You can call me fat, obese whatever.. it shows your character. But I would rather be fat and right, than the alternative.
JV
Skinny? You would rather be fat than skinny?
The point is Joe that you are exasperating. I mean it. You are never willing to discuss anything in a rational and peaceful manner. It always has to be laced with bigotry, innuendo, outright lies, defamatory speculation, hatred, ignorance and hypocrisy.
I just honestly do not understand you. I don't and likely never will.
For me I am just a guy who wants to build a GREAT cue case, inside and out. That is really the bottom line.
I could easily, easily easily easily cash in by building cases with less protection, less effort than we put in.
You think I don't look at Joe Porper, Jack Justis, Guiseppe, QKS, Action, and a whole list of other cases which are way way way way easier to build and don't think that maybe I should sell out and go ahead and do that? Of course I do. I could turn my shop around and go to methods that take a fraction of the time and turn out many more cases. I already know that the public will accept them.
But that's not my way. My way is to try and build something that I feel will protect better, last longer, and be of unmistakable high quality. To that end I am here on this forum talking about quality a lot, what it is, what it is not, why I do this and not that and so on.
I like to have the back and forth discussion with people about this. I use it to get better, we are not stuck on one way to build our cases and running with it even if it's not really that great.
This video that Blake made for me was done in the first place to see with more clarity what is happening to cues when the case is impacted. I have long said that the cues bounce around and oscillate inside the cavities. And in fact I was right as shown on the video.
I have also long thought that padding minimizes the movement and shock and that is of course common sense as anyone who has ever packed a moving box knows. But even at that I was not SURE as to how this would look inside the case. So I had Blake do the video.
Now when the video was done I didn't go through every one of the drop tests frame by frame or I would have seen what you discovered at the 9.57:01 mark.
This is something I hadn't thought would happen and now that I now it can I will correct it to make sure that it can't happen. You on the other hand want to crucify me over it as if you found the smoking gun and me standing over a dead body. That isn't how it works.
The fact is that our cases STILL protect better than Jack's do. The fact is that when a case ALLOWS a lot of excess movement then the cues are subjected to more stress when the case is impacted and in motion than they need to be. That's just simple common sense.
Now, what we don't know is where is the line that the cues can't really be hurt ever with most accidents a cue case can endure.
1. Retention, obviously keeping the cue in the case with no chance to fall out by themselves protects the cues from accidental harm. There are many ways to do this.
2. Excess movement - does it matter if a cue moves back and forth and side to side in a cue case? I guess not so much if the cloth is not abrasive. But in the world of transporting valuable items nearly everyone packs them snugly and reduces movement. So common sense tells you that an item at rest is more secure than one in motion.

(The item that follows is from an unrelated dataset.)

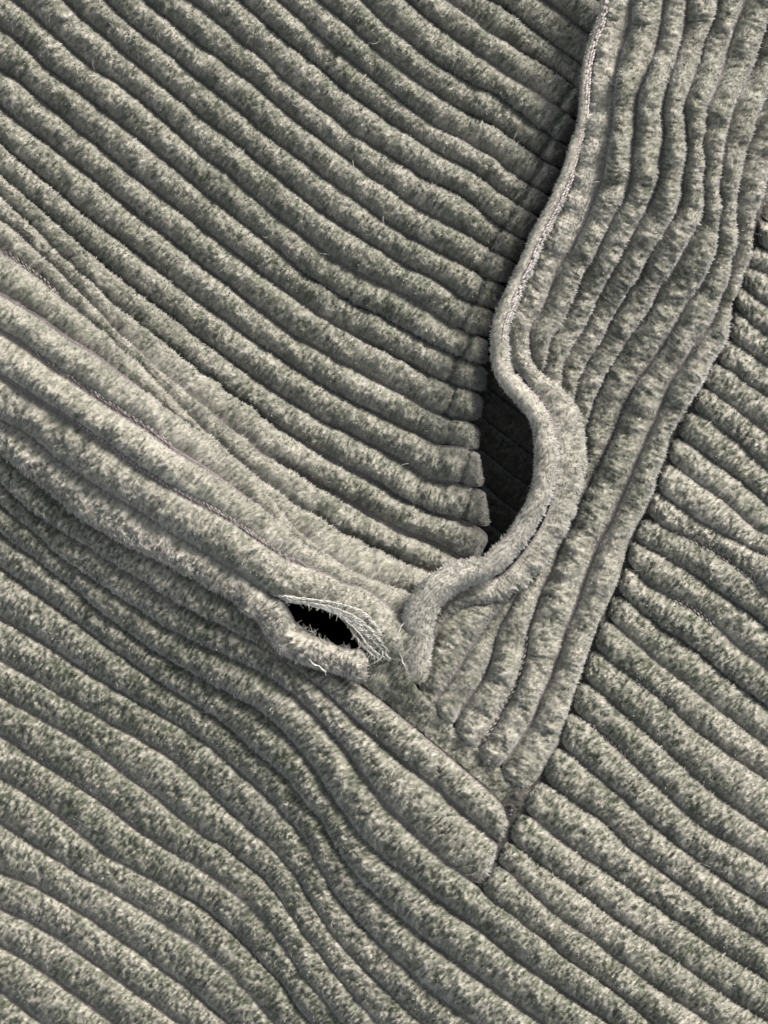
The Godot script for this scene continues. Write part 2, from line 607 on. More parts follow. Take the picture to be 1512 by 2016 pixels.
func furrows() -> void:
	F["n9"] = line([1130, -40, 1160, -12, 1205, 24])
	F["n8"] = line([1078, 5, 1117, 34, 1157, 66, 1200, 98])
	F["n7"] = line([969, 5, 1012, 32, 1065, 71, 1104, 98, 1139, 124, 1185, 158])
	F["n6"] = line([887, 5, 927, 34, 959, 61, 998, 82, 1033, 106, 1065, 124, 1104, 151, 1128, 170, 1165, 200])
	F["n5"] = line([804, 3, 853, 45, 906, 82, 959, 116, 998, 146, 1038, 169, 1078, 196, 1102, 212, 1136, 240])
	F["n4"] = line([717, 5, 744, 32, 770, 56, 800, 78, 832, 106, 866, 130, 900, 150, 946, 172, 985, 190, 1020, 217, 1054, 246, 1082, 265, 1120, 290])
	F["n3"] = line([638, 8, 686, 48, 717, 77, 757, 111, 800, 143, 834, 169, 866, 190, 906, 217, 938, 233, 972, 249, 1012, 275, 1046, 299, 1065, 312, 1110, 336])
	F["n2"] = line([556, 5, 590, 34, 625, 66, 654, 90, 691, 119, 731, 151, 770, 180, 800, 205, 832, 230, 866, 254, 906, 272, 938, 291, 972, 310, 998, 333, 1025, 352, 1048, 366, 1090, 390])
	F["n1"] = line([477, 3, 519, 42, 559, 77, 598, 108, 638, 140, 678, 175, 717, 204, 765, 238, 800, 259, 840, 286, 879, 310, 919, 328, 953, 352, 985, 376, 1020, 401, 1068, 432])
	F["a0"] = line([376, 3, 400, 18, 440, 53, 479, 85, 519, 116, 559, 156, 593, 183, 625, 209, 659, 233, 691, 262, 731, 286, 770, 308, 800, 328, 840, 354, 879, 370, 919, 391, 946, 415, 980, 442, 1006, 458, 1048, 480])
	F["a1"] = line([288, 3, 317, 26, 357, 58, 400, 93, 434, 114, 466, 140, 506, 169, 546, 206, 585, 238, 625, 267, 651, 288, 691, 315, 731, 349, 770, 372, 800, 396, 853, 427, 893, 446, 927, 465, 959, 484, 985, 500, 1024, 522])
	F["a2"] = line([212, 3, 251, 42, 286, 69, 331, 103, 370, 138, 400, 161, 440, 193, 469, 214, 506, 249, 546, 280, 585, 307, 625, 339, 665, 368, 699, 392, 739, 423, 770, 444, 800, 462, 832, 479, 866, 497, 906, 516, 932, 534, 959, 548, 1002, 562])
	F["a3"] = line([132, 3, 169, 40, 206, 69, 238, 98, 278, 132, 317, 164, 357, 198, 400, 233, 434, 256, 474, 288, 506, 315, 546, 347, 585, 379, 625, 411, 665, 437, 704, 463, 757, 496, 800, 524, 840, 540, 879, 563, 911, 587, 940, 598, 980, 616])
	F["a4"] = line([34, 5, 69, 34, 106, 66, 146, 103, 190, 138, 233, 163, 278, 198, 317, 230, 357, 267, 400, 306, 440, 334, 479, 369, 519, 404, 559, 436, 598, 466, 638, 495, 678, 522, 717, 542, 757, 561, 800, 583, 840, 606, 871, 627, 904, 648, 930, 658, 962, 670])
	F["a5"] = line([0, 53, 40, 82, 66, 108, 101, 141, 148, 174, 198, 212, 238, 245, 291, 286, 339, 325, 370, 352, 400, 378, 440, 407, 479, 439, 519, 470, 553, 497, 585, 526, 627, 556, 665, 580, 704, 601, 744, 618, 800, 648, 840, 669, 879, 690, 916, 704, 960, 722])
	F["a6"] = line([0, 135, 37, 159, 79, 194, 119, 226, 148, 251, 185, 280, 225, 315, 265, 347, 317, 386, 357, 417, 400, 450, 434, 476, 475, 506, 524, 545, 559, 569, 601, 601, 638, 627, 686, 653, 731, 677, 770, 698, 800, 713, 834, 733, 874, 751, 905, 760, 955, 778])
	F["a7"] = line([0, 209, 26, 232, 66, 262, 106, 291, 146, 323, 185, 352, 220, 381, 265, 418, 304, 447, 344, 478, 370, 499, 400, 524, 448, 559, 479, 585, 519, 616, 559, 646, 585, 664, 625, 685, 665, 709, 704, 729, 744, 751, 800, 779, 840, 804, 879, 822, 905, 826, 943, 834])
	F["a8"] = line([0, 282, 26, 306, 61, 336, 93, 362, 127, 390, 159, 418, 198, 448, 238, 474, 265, 496, 289, 515, 330, 547, 364, 573, 400, 600, 440, 627, 479, 656, 519, 683, 559, 709, 590, 730, 638, 759, 686, 786, 731, 809, 800, 842, 840, 861, 866, 876, 900, 878, 945, 892])
	F["a9"] = line([0, 346, 27, 369, 48, 388, 76, 413, 103, 438, 135, 465, 167, 492, 195, 518, 222, 540, 248, 560, 295, 595, 332, 620, 367, 648, 400, 673, 440, 700, 479, 729, 519, 757, 559, 784, 598, 806, 633, 829, 678, 848, 717, 868, 757, 889, 800, 914, 826, 932, 853, 946, 900, 952, 955, 966])
	F["b0"] = line([0, 386, 24, 411, 52, 437, 68, 451, 92, 478, 114, 502, 138, 521, 156, 542, 175, 557, 203, 584, 232, 611, 254, 628, 276, 647, 302, 668, 332, 692, 352, 708, 383, 730, 406, 746, 440, 773, 479, 797, 511, 819, 543, 838, 575, 857, 606, 876, 638, 894, 691, 923, 731, 942, 770, 966, 800, 985, 853, 1008, 906, 1022, 968, 1046])
	F["b1"] = line([0, 437, 19, 448, 46, 472, 63, 489, 89, 513, 121, 542, 138, 561, 152, 575, 179, 602, 200, 623, 217, 643, 244, 670, 267, 687, 297, 720, 314, 736, 340, 754, 367, 781, 400, 804, 421, 821, 438, 836, 456, 850, 483, 869, 511, 893, 552, 918, 598, 942, 651, 971, 704, 998, 744, 1022, 790, 1046, 840, 1064, 879, 1087, 906, 1100, 935, 1122])
	F["b2"] = line([0, 495, 22, 508, 56, 532, 73, 545, 92, 561, 119, 588, 143, 607, 171, 630, 200, 654, 224, 677, 248, 698, 268, 714, 295, 744, 318, 768, 352, 800, 371, 820, 400, 850, 424, 868, 454, 900, 489, 928, 540, 970, 571, 996, 600, 1013, 649, 1047, 695, 1064, 750, 1086, 790, 1107, 840, 1122, 880, 1142])
	F["b3"] = line([0, 578, 38, 600, 63, 615, 98, 638, 132, 664, 185, 696, 225, 727, 265, 757, 317, 797, 345, 818, 372, 838, 403, 862, 424, 874, 454, 906, 489, 936, 520, 972, 542, 1004, 562, 1024, 592, 1055, 631, 1085, 668, 1113, 695, 1129, 735, 1148, 782, 1163, 840, 1182])
	F["b4"] = line([0, 653, 40, 675, 79, 704, 119, 733, 159, 759, 212, 796, 251, 820, 291, 845, 331, 876, 372, 902, 400, 919, 421, 933, 456, 958, 495, 988, 519, 1007, 545, 1034, 570, 1056, 600, 1078, 640, 1102, 676, 1122, 712, 1142, 745, 1158, 785, 1176, 836, 1200])
	F["b5"] = line([0, 741, 40, 765, 79, 791, 119, 815, 159, 841, 212, 878, 251, 907, 291, 935, 331, 960, 370, 980, 400, 996, 440, 1017, 463, 1031, 495, 1054, 527, 1075, 560, 1097, 598, 1113, 639, 1127, 672, 1146, 712, 1156, 745, 1178, 782, 1202, 826, 1232])
	F["b6"] = line([0, 825, 40, 844, 79, 873, 119, 907, 159, 934, 198, 960, 238, 984, 280, 1008, 331, 1045, 400, 1085, 440, 1110, 480, 1135, 520, 1163])
	F["b7"] = line([0, 894, 26, 915, 53, 937, 79, 955, 106, 976, 145, 1010, 185, 1038, 225, 1061, 265, 1080, 304, 1098, 344, 1118, 400, 1148, 440, 1170, 479, 1199, 506, 1222, 520, 1248, 548, 1284, 585, 1304, 612, 1316, 665, 1328, 692, 1340, 728, 1362, 781, 1404, 850, 1461, 929, 1528, 984, 1578, 1000, 1608])
	F["b8"] = line([0, 947, 26, 974, 61, 1004, 106, 1034, 146, 1058, 185, 1081, 225, 1108, 265, 1132, 304, 1156, 344, 1183, 400, 1210, 453, 1238, 506, 1266, 548, 1292, 600, 1328, 650, 1372, 700, 1420, 765, 1477, 802, 1508, 866, 1556, 908, 1598, 958, 1640, 981, 1664])
	F["b9"] = line([0, 990, 20, 1008, 53, 1034, 85, 1063, 114, 1091, 146, 1114, 185, 1140, 220, 1164, 265, 1193, 304, 1220, 344, 1243, 400, 1268, 440, 1287, 493, 1312, 546, 1342, 600, 1388, 660, 1452, 710, 1520, 755, 1580, 800, 1627, 840, 1664, 874, 1696, 906, 1717, 948, 1752, 972, 1775, 1012, 1802, 1038, 1826, 1078, 1852, 1104, 1878, 1139, 1902, 1186, 1934, 1218, 1957, 1250, 1985, 1281, 2011])
	F["c0"] = line([0, 1045, 32, 1071, 66, 1095, 101, 1122, 138, 1151, 167, 1175, 198, 1204, 238, 1233, 278, 1262, 317, 1288, 357, 1312, 400, 1336, 453, 1365, 506, 1394, 545, 1426, 590, 1478, 627, 1527, 651, 1564, 678, 1603, 704, 1640, 731, 1667, 766, 1698, 800, 1722, 840, 1754, 874, 1781, 906, 1804, 946, 1831, 985, 1863, 1025, 1894, 1065, 1923, 1104, 1950, 1144, 1976, 1196, 2010])
	F["c1"] = line([0, 1116, 40, 1143, 79, 1172, 119, 1200, 159, 1230, 198, 1259, 238, 1288, 278, 1317, 317, 1344, 357, 1370, 400, 1397, 440, 1423, 474, 1455, 506, 1484, 551, 1519, 580, 1550, 604, 1585, 638, 1622, 654, 1656, 678, 1691, 696, 1717, 725, 1749, 757, 1778, 800, 1818, 834, 1848, 874, 1875, 914, 1905, 959, 1937, 998, 1966, 1038, 1993, 1066, 2012])
	F["c2"] = line([0, 1218, 53, 1246, 106, 1279, 159, 1315, 212, 1347, 251, 1370, 291, 1392, 344, 1423, 400, 1457, 440, 1490, 471, 1519, 506, 1548, 538, 1577, 572, 1617, 604, 1654, 620, 1691, 638, 1722, 659, 1759, 686, 1791, 717, 1828, 757, 1868, 800, 1908, 840, 1945, 879, 1976, 924, 2008])
	F["c3"] = line([0, 1300, 66, 1336, 132, 1376, 185, 1405, 225, 1429, 265, 1450, 317, 1479, 357, 1508, 400, 1545, 448, 1592, 493, 1633, 532, 1664, 559, 1696, 585, 1725, 606, 1765, 630, 1804, 651, 1836, 678, 1868, 717, 1908, 757, 1945, 800, 1987, 826, 2010])
	F["c4"] = line([0, 1370, 40, 1392, 79, 1415, 119, 1437, 159, 1460, 198, 1487, 233, 1514, 299, 1562, 340, 1597, 400, 1646, 440, 1666, 479, 1696, 519, 1730, 548, 1765, 572, 1802, 598, 1839, 630, 1878, 665, 1923, 704, 1971, 738, 2008])
	F["c5"] = line([0, 1447, 40, 1471, 66, 1492, 106, 1517, 159, 1550, 212, 1587, 265, 1630, 304, 1656, 344, 1680, 400, 1714, 434, 1738, 474, 1770, 514, 1807, 546, 1844, 572, 1886, 596, 1921, 630, 1960, 668, 2008])
	F["c6"] = line([0, 1531, 40, 1554, 79, 1580, 119, 1609, 159, 1642, 212, 1685, 265, 1714, 317, 1742, 360, 1764, 400, 1786, 440, 1820, 479, 1857, 519, 1900, 559, 1939, 585, 1982, 608, 2010])
	F["c7"] = line([0, 1619, 40, 1646, 79, 1671, 119, 1697, 159, 1722, 212, 1751, 265, 1782, 317, 1814, 370, 1849, 400, 1870, 440, 1905, 479, 1945, 519, 1988, 538, 2010])
	F["c8"] = line([0, 1718, 40, 1733, 79, 1751, 119, 1773, 159, 1798, 198, 1823, 238, 1852, 278, 1878, 317, 1908, 370, 1945, 400, 1972, 446, 2010])
	F["c9"] = line([0, 1789, 40, 1806, 79, 1827, 119, 1851, 159, 1878, 198, 1905, 238, 1934, 291, 1971, 344, 2008])
	F["d0"] = line([0, 1863, 40, 1884, 79, 1909, 119, 1937, 159, 1966, 198, 1995, 220, 2010])
	F["d1"] = line([0, 1953, 40, 1982, 76, 2010])
	F["d2"] = line([-90, 1970, 0, 2036, 60, 2080])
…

3. Impact - does it matter if the cue bangs against the tubes and other parts when the case is impacted or otherwise shaken? Well, I feel like that cues are not meant take lateral hits, they are meant to hit the ball and transfer the energy in a straight line through the tip. To me subjecting them to excess stress by hitting them on the side is probably not that great. I know from my own testing that I CAN break a cue by slamming a case with little to no padding on the ground. That obviously is a lot of force generated and is unusual that the case would endure that level of violence. But what we don't know is just how how much it takes to create fractures and break glue bonds? Could it happen with a simple fall? Would it take one fall or 20 falls?
And of course cues are similarly made but vary widely in the exact construction, one guy uses epoxy and threads all the parts with a very anal binding method to insure all the parts are glued to each as well as humanly possible and another guy isn't so strict about the epoxy mix and slobbers it in with lot's of space in the cavities. You as the buyer can't see any of this, all you see is a finished cue. So both of those cues will react to stress differently. With one of them you could throw it down the stairs a hundred times and never break it and the other one is likely to break the first time it falls over. Most people's cues are built somewhere in the middle of these two extremes.
I don't see what is wrong with being willing to study this and try to protect the cues better. No one wants to have their cue damaged, it's the instrument you use. So why is it such a problem for you that I say one type of interior construction protects better than another type and make videos to show that?
Now you have seized on one result out of 13 demonstrations and said THERE see, THERE the cues touched, it's possible to damage a cue as if that invalidates everything else I have done.
But you stopped on that point and didn't bother to look closer. You didn't analyze the time of impact or what effect the padding had on it. You're just desperate to "get me" somehow and discredit what I do.
But you have never understood what I do. What I do is hope that guys like you come along who criticize and push us to get better. Naturally I hope that they don't do it with the tactics you use but if you do happen to find something that we aren't doing as well as we can then we simply get to work making it better.